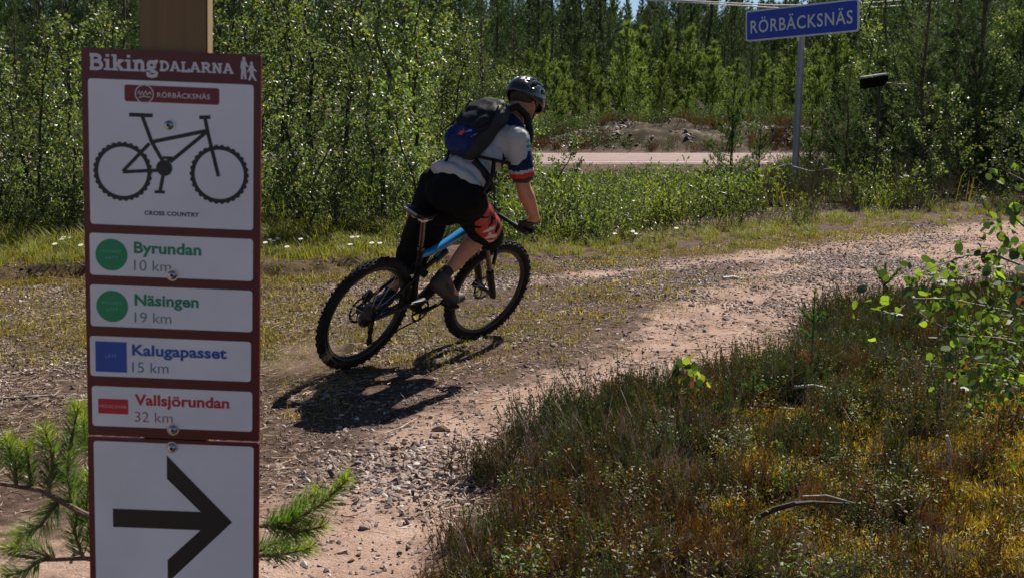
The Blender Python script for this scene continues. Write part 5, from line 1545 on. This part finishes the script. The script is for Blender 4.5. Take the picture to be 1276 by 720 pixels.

========

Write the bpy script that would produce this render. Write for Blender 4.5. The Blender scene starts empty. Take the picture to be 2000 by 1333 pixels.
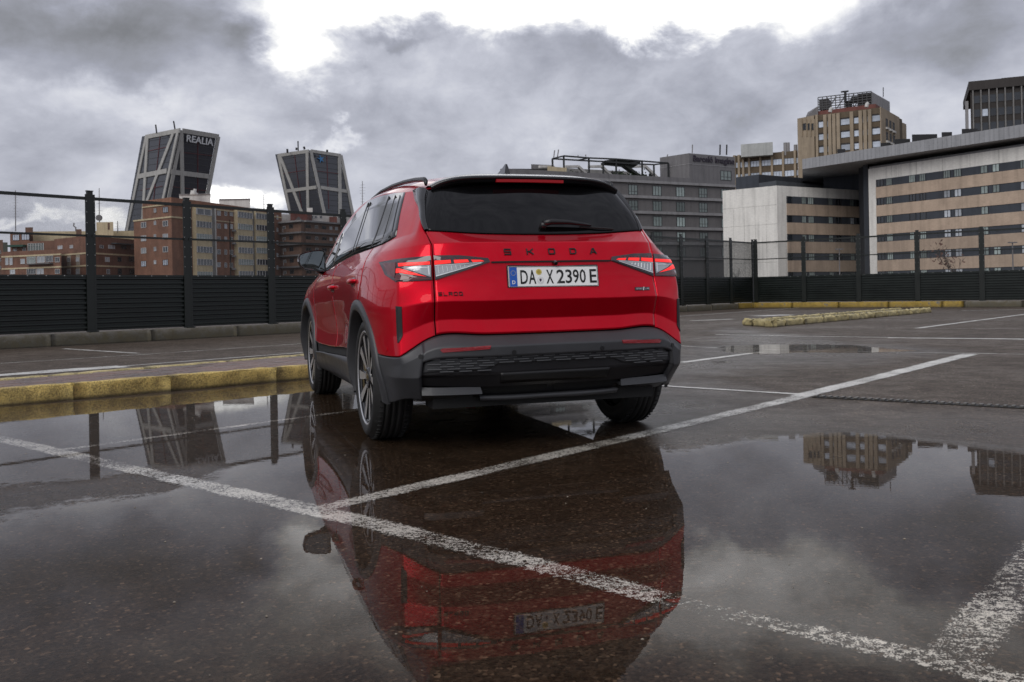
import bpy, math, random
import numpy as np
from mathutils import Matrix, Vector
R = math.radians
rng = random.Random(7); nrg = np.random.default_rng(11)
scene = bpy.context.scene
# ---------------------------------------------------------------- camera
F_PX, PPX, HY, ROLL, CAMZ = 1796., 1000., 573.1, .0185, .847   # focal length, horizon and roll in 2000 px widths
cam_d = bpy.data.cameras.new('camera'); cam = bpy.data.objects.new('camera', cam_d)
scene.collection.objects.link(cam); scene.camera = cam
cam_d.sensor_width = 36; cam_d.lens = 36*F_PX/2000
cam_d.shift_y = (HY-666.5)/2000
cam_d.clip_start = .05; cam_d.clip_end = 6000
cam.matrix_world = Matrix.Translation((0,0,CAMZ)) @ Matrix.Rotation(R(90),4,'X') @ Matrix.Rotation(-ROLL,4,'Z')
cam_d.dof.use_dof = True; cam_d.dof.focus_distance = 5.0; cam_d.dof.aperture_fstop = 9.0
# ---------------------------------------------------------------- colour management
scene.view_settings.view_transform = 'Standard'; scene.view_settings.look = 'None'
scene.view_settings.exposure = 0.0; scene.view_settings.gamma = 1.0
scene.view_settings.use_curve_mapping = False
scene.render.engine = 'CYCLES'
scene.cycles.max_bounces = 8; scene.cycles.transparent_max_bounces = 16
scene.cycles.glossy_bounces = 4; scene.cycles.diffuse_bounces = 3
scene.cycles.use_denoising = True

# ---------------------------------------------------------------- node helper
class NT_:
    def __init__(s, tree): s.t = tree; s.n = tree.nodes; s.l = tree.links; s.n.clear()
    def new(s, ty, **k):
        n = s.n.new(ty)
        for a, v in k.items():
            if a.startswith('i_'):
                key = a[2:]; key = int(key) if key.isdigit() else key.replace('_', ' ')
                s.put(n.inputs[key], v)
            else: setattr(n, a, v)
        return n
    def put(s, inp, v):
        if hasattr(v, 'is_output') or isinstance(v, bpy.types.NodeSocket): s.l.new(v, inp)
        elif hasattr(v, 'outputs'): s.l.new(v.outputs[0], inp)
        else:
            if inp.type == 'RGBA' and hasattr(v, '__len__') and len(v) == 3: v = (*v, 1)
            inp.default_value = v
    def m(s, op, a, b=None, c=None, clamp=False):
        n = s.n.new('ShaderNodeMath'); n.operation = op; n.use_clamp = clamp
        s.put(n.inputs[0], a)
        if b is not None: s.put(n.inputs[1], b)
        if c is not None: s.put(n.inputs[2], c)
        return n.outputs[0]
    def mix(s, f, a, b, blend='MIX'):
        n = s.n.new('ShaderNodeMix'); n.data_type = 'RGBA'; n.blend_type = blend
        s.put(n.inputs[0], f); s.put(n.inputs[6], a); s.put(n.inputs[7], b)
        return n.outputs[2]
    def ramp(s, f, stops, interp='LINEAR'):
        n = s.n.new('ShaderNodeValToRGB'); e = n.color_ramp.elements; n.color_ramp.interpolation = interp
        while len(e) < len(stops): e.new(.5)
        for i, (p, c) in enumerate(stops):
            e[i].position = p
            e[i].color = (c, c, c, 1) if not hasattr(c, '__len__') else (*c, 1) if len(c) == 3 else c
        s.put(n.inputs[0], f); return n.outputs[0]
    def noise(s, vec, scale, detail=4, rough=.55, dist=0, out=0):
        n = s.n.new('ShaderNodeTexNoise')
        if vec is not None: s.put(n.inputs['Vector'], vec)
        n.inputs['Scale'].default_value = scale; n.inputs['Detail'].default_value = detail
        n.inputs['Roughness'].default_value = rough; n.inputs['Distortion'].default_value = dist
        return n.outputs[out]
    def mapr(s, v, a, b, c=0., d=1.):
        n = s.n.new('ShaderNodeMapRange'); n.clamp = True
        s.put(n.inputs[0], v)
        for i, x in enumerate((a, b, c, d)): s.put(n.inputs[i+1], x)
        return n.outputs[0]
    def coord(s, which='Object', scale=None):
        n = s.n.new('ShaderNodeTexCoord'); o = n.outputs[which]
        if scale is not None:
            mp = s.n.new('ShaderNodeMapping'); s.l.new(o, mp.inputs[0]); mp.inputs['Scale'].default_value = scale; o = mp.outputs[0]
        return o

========

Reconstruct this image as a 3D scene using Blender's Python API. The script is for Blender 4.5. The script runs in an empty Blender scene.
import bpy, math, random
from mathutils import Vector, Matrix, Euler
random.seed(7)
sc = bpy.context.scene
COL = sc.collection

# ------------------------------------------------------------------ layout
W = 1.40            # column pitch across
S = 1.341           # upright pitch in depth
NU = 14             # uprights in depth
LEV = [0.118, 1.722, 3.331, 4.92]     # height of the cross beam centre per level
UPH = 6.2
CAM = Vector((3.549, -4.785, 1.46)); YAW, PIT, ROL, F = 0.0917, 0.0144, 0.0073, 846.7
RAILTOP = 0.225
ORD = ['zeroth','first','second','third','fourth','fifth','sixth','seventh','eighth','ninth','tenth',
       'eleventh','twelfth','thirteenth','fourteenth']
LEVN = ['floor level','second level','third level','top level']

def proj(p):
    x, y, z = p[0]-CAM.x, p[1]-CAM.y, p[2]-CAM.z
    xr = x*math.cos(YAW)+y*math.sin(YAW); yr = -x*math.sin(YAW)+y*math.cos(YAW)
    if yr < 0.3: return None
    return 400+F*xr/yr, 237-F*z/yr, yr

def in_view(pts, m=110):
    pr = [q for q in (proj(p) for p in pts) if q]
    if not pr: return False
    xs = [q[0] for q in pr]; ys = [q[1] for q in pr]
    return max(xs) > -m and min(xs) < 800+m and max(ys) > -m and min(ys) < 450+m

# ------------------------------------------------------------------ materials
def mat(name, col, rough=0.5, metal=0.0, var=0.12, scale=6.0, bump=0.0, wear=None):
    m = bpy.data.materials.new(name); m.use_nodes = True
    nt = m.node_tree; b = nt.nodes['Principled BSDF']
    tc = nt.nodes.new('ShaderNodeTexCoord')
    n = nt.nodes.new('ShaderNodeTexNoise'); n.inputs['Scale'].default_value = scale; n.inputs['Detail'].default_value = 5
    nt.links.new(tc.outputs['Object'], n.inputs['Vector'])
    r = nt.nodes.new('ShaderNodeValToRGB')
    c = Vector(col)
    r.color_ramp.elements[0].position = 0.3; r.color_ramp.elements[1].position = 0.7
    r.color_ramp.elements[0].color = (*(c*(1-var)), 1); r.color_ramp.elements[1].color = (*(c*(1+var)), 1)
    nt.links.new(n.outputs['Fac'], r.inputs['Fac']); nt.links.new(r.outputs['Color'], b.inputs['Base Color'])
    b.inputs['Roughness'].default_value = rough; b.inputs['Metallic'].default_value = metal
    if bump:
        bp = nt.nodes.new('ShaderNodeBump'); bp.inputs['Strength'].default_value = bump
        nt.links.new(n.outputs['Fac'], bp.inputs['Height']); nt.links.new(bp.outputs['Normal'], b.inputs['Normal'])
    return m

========

• _TASK PROMPT_
Check each line of the entries above, and show every one holding the word "empty".

• _SOLUTION FOR THIS PROBLEM_
Write the bpy script that would produce this render. Write for Blender 4.5. The Blender scene starts empty. Take the picture to be 2000 by 1333 pixels.
Reconstruct this image as a 3D scene using Blender's Python API. The script is for Blender 4.5. The script runs in an empty Blender scene.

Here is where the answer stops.